Below are entries; repeat exactly, and nothing else, the lines from the one holding "Model this scene" through the one holding "SC.camera = cam_o", inclusive. Leave the pictures out.

*Data supplied:*
------
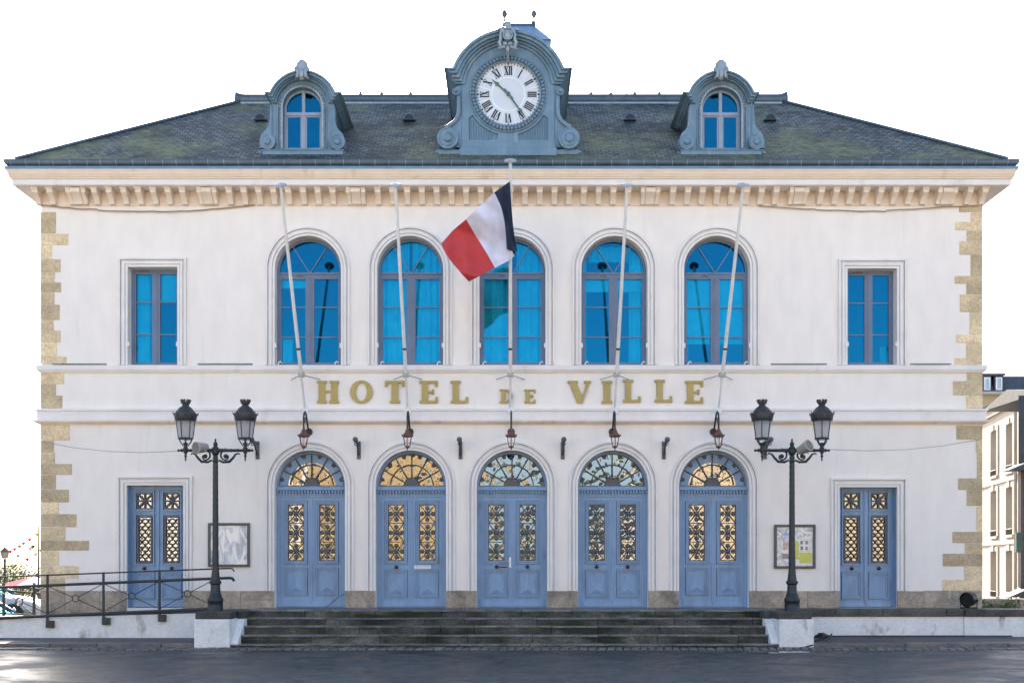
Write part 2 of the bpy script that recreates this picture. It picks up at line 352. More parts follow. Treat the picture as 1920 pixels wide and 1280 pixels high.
# ------------------------------------------------------------------ setting: ground, road, pavement, kerb
ROAD = -.78
g = MB().add([(-900, -900, ROAD - .012), (900, -900, ROAD - .012), (900, 1500, ROAD - .012), (-900, 1500, ROAD - .012)], [(0, 1, 2, 3)]).obj('ground', groundm); tag(g, kind='structure')
g = MB().add([(-60, -15.5, ROAD), (60, -15.5, ROAD), (60, -2.62, ROAD), (-60, -2.62, ROAD)], [(0, 1, 2, 3)]).obj('road', roadm); tag(g, kind='structure')
g = MB().add([(-60, -80, ROAD - .004), (60, -80, ROAD - .004), (60, -15.5, ROAD - .004), (-60, -15.5, ROAD - .004)], [(0, 1, 2, 3)]).obj('plaza', plazam); tag(g, kind='structure')
# cobbled channel along the foot of the steps and kerbs
mb = MB(); x = -16.0
while x < 16:
    wd = random.uniform(.13, .19)
    for (ya, yb) in ((-2.64, -3.06),):
        sh = random.uniform(-.02, .02); h = random.uniform(.022, .04)
        ox = 0
        mb.add([(x + ox + .05 + sh, ya, ROAD), (x + ox + wd + .05 + sh, ya, ROAD), (x + ox + wd, yb, ROAD), (x + ox, yb, ROAD),
                (x + ox + .06 + sh, ya - .01, ROAD + h), (x + ox + wd + .04 + sh, ya - .01, ROAD + h), (x + ox + wd - .01, yb + .01, ROAD + h), (x + ox + .01, yb + .01, ROAD + h)],
               [(4, 5, 6, 7), (0, 1, 5, 4), (1, 2, 6, 5), (2, 3, 7, 6), (3, 0, 4, 7)])
    x += wd + .026
tag(mb.obj('cobbled_channel', cobble), kind='structure')
PEDL = (fx(364, -2.6), fx(431, -2.6)); PEDR = (fx(1461, -2.6), fx(1526, -2.6))
def kerb(x0, x1, name):
    mb = MB(); x = x0
    while x < x1:
        L = min(random.uniform(1.0, 2.3), x1 - x)
        mb.box(x, x + L - .008, -2.60 + random.uniform(-.008, .008), -2.34, ROAD - .1, -.665 + random.uniform(-.006, .006)); x += L
    tag(mb.obj(name, kerbm, bevel=.02), kind='structure')
kerb(-22, PEDL[0] - .01, 'kerb'); kerb(PEDR[1] + .01, 24, 'kerb')
def pave(x0, x1, name):
    tag(MB().add([(x0, -2.34, -.668), (x1, -2.34, -.668), (x1, -.6, -.615), (x0, -.6, -.615)], [(0, 1, 2, 3)]).obj(name, pavem), kind='structure')
pave(-22, PEDL[0] + .1, 'pavement'); pave(PEDR[1] - .1, 24, 'pavement')
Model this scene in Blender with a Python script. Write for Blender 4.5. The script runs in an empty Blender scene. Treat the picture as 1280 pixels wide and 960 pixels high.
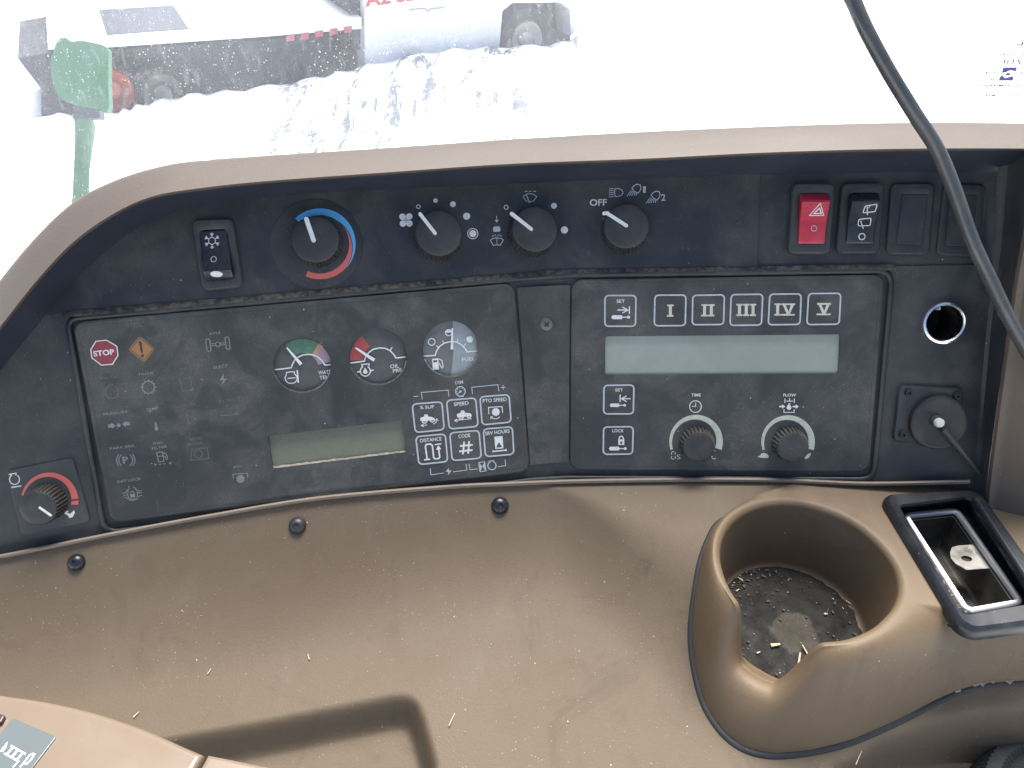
import bpy, bmesh, math, random
import numpy as np
from mathutils import Matrix, Vector
from mathutils.geometry import tessellate_polygon
random.seed(7)
R_ = math.radians
SC = bpy.context.scene
COL = SC.collection

# ------------------------------------------------------------------ camera, sky, sun, exposure
FPX, PITCH, CZ = 950.0, R_(38.0), 2.4           # focal length in photo pixels (1280 wide), tilt, eye height
cam = bpy.data.cameras.new('camera'); cam.sensor_width = 36.0; cam.lens = FPX / 1280 * 36.0
cam.clip_start = 0.01; cam.clip_end = 2000
cam_o = bpy.data.objects.new('camera', cam); COL.objects.link(cam_o)
cam_o.location = (0, 0, CZ); cam_o.rotation_euler = (R_(90) - PITCH, 0, 0)
SC.camera = cam_o

SUN_EL, SUN_AZ = 64.0, 16.0                     # elevation; azimuth from +Y towards +X
w = bpy.data.worlds.new('World'); SC.world = w; w.use_nodes = True
nt = w.node_tree; bg = nt.nodes['Background']
sky = nt.nodes.new('ShaderNodeTexSky'); sky.sky_type = 'NISHITA'; sky.sun_disc = False
sky.sun_elevation = R_(SUN_EL); sky.sun_rotation = R_(SUN_AZ); sky.dust_density = 3.0; sky.air_density = 1.0
nt.links.new(sky.outputs[0], bg.inputs[0]); bg.inputs[1].default_value = 0.08
sl = bpy.data.lights.new('sun', 'SUN'); sl.energy = 3.6; sl.angle = R_(36); sl.color = (1.0, 0.96, 0.9)
so = bpy.data.objects.new('sun', sl); COL.objects.link(so); so.location = (0, 0, 20)
sd = Vector((math.sin(R_(SUN_AZ)) * math.cos(R_(SUN_EL)), math.cos(R_(SUN_AZ)) * math.cos(R_(SUN_EL)), math.sin(R_(SUN_EL))))
so.rotation_euler = sd.to_track_quat('Z', 'Y').to_euler()
SC.view_settings.view_transform = 'Standard'; SC.view_settings.look = 'None'
SC.view_settings.exposure = 1.5; SC.view_settings.gamma = 1.0; SC.view_settings.use_curve_mapping = False

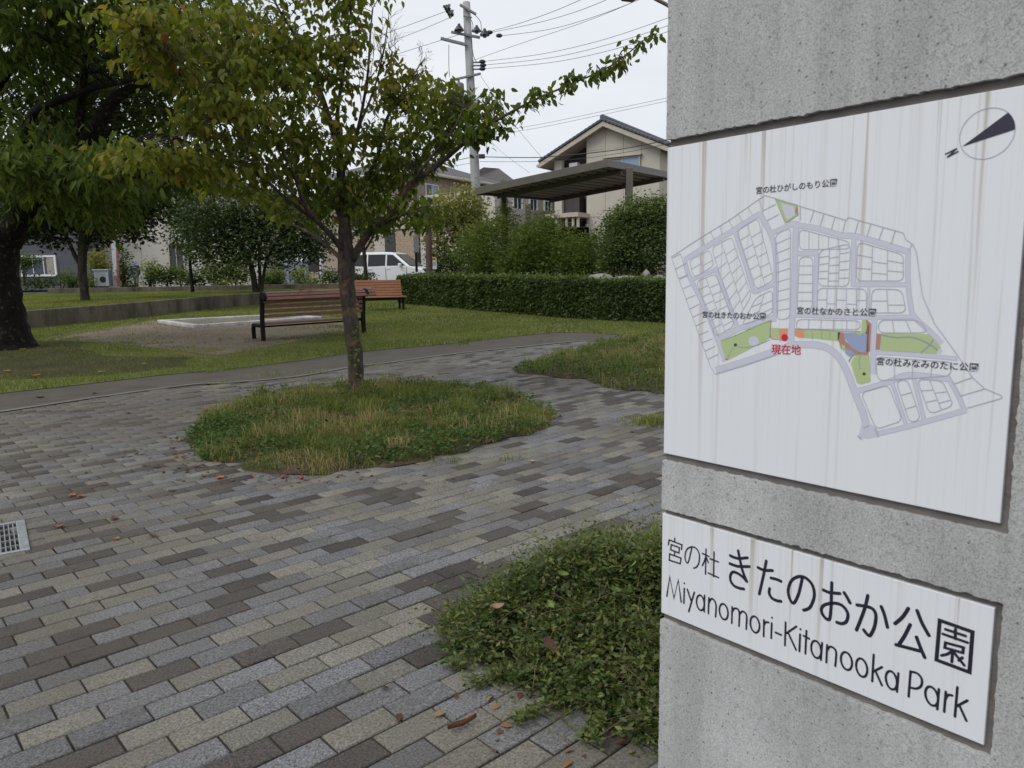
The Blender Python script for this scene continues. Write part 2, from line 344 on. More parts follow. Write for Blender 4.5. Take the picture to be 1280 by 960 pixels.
M['carw'] = glassy('car_paint_white',(.74,.76,.78),.22); M['carb'] = glassy('car_paint_black',(.012,.013,.015),.2); M['carglass'] = glassy('car_glass',(.012,.013,.015),.12); M['rubber'] = plain('rubber',(.016,.016,.017),.8,.1)
M['silver'] = plain('car_silver_trim',(.38,.40,.42),.3,.1,5,0,.5,.7); M['yellow'] = plain('sign_yellow',(.68,.50,.03),.5,.05); M['signw'] = plain('sign_white',(.66,.69,.68),.5,.05); M['signb'] = plain('sign_blue',(.10,.20,.45),.5,.1)
M['cabinet'] = plain('cabinet_blue_grey',(.20,.225,.26),.5,.1,3); M['bluef'] = plain('panel_pale_blue',(.26,.30,.36),.5,.1,3); M['redf'] = plain('banner_red',(.26,.070,.058),.7,.1); M['greyf'] = plain('banner_pale',(.42,.44,.50),.7,.1)
M['jacket'] = plain('jacket_navy',(.022,.030,.075),.8,.2,12); M['cap'] = plain('cap_blue',(.09,.33,.70),.7,.1,12); M['trousers'] = plain('trousers_grey',(.10,.10,.09),.8,.2,12); M['skin'] = plain('skin',(.42,.27,.20),.5,.05); M['towel'] = plain('towel_pale',(.62,.66,.68),.8,.1); M['hairm'] = plain('hair_dark',(.02,.017,.015),.6,.1)
M['woodpole'] = plain('pole_brown',(.085,.052,.045),.7,.2,6); M['stone'] = plain('stone_grey',(.20,.195,.185),.9,.25,5,.4); M['lampw'] = plain('pole_white',(.55,.56,.56),.5,.08); M['lowall'] = plain('low_wall_sand',(.50,.42,.31),.8,.08,3)
M['lamphead'] = plain('lamp_brown',(.16,.12,.10),.5,.1)
# ================================================================= SIGN PILLAR
PA = math.radians(-40.4)
EU = Vector((-math.sin(PA), -math.cos(PA), 0)); EN = EU.cross(Vector((0,0,1)))
P0 = at(832, 400, 1.45); P0.z = 0
SM = basis(P0, EU, Vector((0,0,1)), EN)                 # local (u, z, n) -> world
def uz(px, py):
    s, z = plane_hit(px, py, P0, (EU.x, EU.y)); return (s, z)
pillar = thing('sign_pillar', 'grey speckled concrete park sign pillar with inset white map and name plates', 'sign pillar', P0)
def wob(a, b, amp=.0011, step=.012):                     # a chipped cast edge from a to b
    d = math.hypot(b[0]-a[0], b[1]-a[1]); n = max(1, int(d/step)); out = []
    for i in range(n):
        t = i/n; j = random.gauss(0, amp) if i else 0
        nx, ny = -(b[1]-a[1])/d, (b[0]-a[0])/d; out.append((a[0]+(b[0]-a[0])*t+nx*j, a[1]+(b[1]-a[1])*t+ny*j))
    return out
PUL, PUR, PZ0, PZ1 = -.004, .80, -.1, 2.35
R1 = (.5985, .8785, 1.5015); R2 = (.6005, .5385, .7785)   # recesses: right edge, bottom, top
ol = [(PUL,PZ0),(PUR,PZ0),(PUR,PZ1),(PUL,PZ1),(PUL,R1[2]),(R1[0],R1[2]),(R1[0],R1[1]),(PUL,R1[1]),(PUL,R2[2]),(R2[0],R2[2]),(R2[0],R2[1]),(PUL,R2[1])]
poly = []
for i in range(len(ol)): poly += wob(ol[i], ol[(i+1)%len(ol)], .0004 if ol[i][0] == ol[(i+1)%len(ol)][0] and ol[i][0] == PUL or i < 3 else .0008, .007)
mb = MB(); mb.prism(poly, .020, SM, 0, -.020); mb.prism([(PUL+.001,PZ0),(PUR-.001,PZ0),(PUR-.001,PZ1-.001),(PUL+.001,PZ1-.001)], .26, SM, 0, -.2805)
mb.build('concrete_column', M['pillar'], pillar, world=True)
mb = MB()
for r in (R1, R2): mb.prism([(PUL+.002,r[1]-.004),(r[0]+.004,r[1]-.004),(r[0]+.004,r[2]+.004),(PUL+.002,r[2]+.004)], .009, SM, 0, -.0203)
mb.build('sealant_joint', M['sealant'], pillar, world=True)
def plate(name, u0, u1, z0, z1, label):
    m = MB(); m.bbox(((u0+u1)/2,(z0+z1)/2,-.0075),(u1-u0,z1-z0,.008),.0008,SM)
    o = m.build(name, M['plate'], pillar, world=True); o['label'] = label; return o
mapp = plate('map_plate', -.0035, .5875, .893, 1.487, 'white square plate printed with a map of the housing estate and its parks')
namep = plate('name_plate', -.0045, .5895, .5530, .7670, 'white plate with the park name in Japanese and English')
PN = -.0035
class Print:
    """flat print a few hundredths of a millimetre proud of the plate; each shape its own height so none coincide"""
    def __init__(s, base): s.m = MB(); s.k = 0; s.base = base
    def off(s): s.k += 1; return PN+s.base+s.k*.0000025
    def put(s, pts, mi=0): n = s.off(); s.m.poly([SM@Vector((p[0],p[1],n)) for p in pts], mi)
    def stroke(s, pts, w, mi=0, cap=True, smooth=False):
        if smooth: pts = [(v.x,v.y) for v in cat_rom([(p[0],p[1],0) for p in pts], 5)]
        n = s.off(); P = [Vector((p[0],p[1])) for p in pts]; P = [p for i,p in enumerate(P) if i == 0 or (p-P[i-1]).length > 1e-6]
        closed = (P[0]-P[-1]).length < 1e-5
        if closed: P = P[:-1]
        m = len(P); Lp = []; Rp = []
        for i in range(m):
            a = P[i]-P[(i-1)%m] if (i or closed) else P[1]-P[0]; b = P[(i+1)%m]-P[i] if (i < m-1 or closed) else P[-1]-P[-2]
            a.normalize(); b.normalize(); na = Vector((-a.y,a.x)); nb = Vector((-b.y,b.x)); q = na+nb
            q = q.normalized() if q.length > 1e-4 else na; k = 1/max(.45, q.dot(na)); Lp.append(P[i]+q*w/2*k); Rp.append(P[i]-q*w/2*k)
        V = [SM@Vector((p.x,p.y,n)) for p in Lp]+[SM@Vector((p.x,p.y,n)) for p in Rp]
        F = [(i,(i+1)%m,m+(i+1)%m,m+i) for i in range(m if closed else m-1)]
        s.m.add(V, F, mi)
        if cap and not closed:
            for e,(p,o) in enumerate(((P[0],P[1]),(P[-1],P[-2]))):
                d = (p-o).normalized(); a0 = math.atan2(d.y,d.x)-math.pi/2
                s.m.poly([SM@Vector((p.x+w/2*math.cos(a0+math.pi*k/8), p.y+w/2*math.sin(a0+math.pi*k/8), n)) for k in range(9)], mi)
    def build(s, name, mats, parent): return s.m.build(name, mats, parent, world=True, fix=False)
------
*Full response:*
Model this scene in Blender with a Python script. Write for Blender 4.5. The script runs in an empty Blender scene. Treat the picture as 1280 pixels wide and 960 pixels high.
import bpy, bmesh, math, random
import numpy as np
from mathutils import Matrix, Vector
from mathutils.geometry import tessellate_polygon
random.seed(7)
R_ = math.radians
SC = bpy.context.scene
COL = SC.collection

# ------------------------------------------------------------------ camera, sky, sun, exposure
FPX, PITCH, CZ = 950.0, R_(38.0), 2.4           # focal length in photo pixels (1280 wide), tilt, eye height
cam = bpy.data.cameras.new('camera'); cam.sensor_width = 36.0; cam.lens = FPX / 1280 * 36.0
cam.clip_start = 0.01; cam.clip_end = 2000
cam_o = bpy.data.objects.new('camera', cam); COL.objects.link(cam_o)
cam_o.location = (0, 0, CZ); cam_o.rotation_euler = (R_(90) - PITCH, 0, 0)
SC.camera = cam_o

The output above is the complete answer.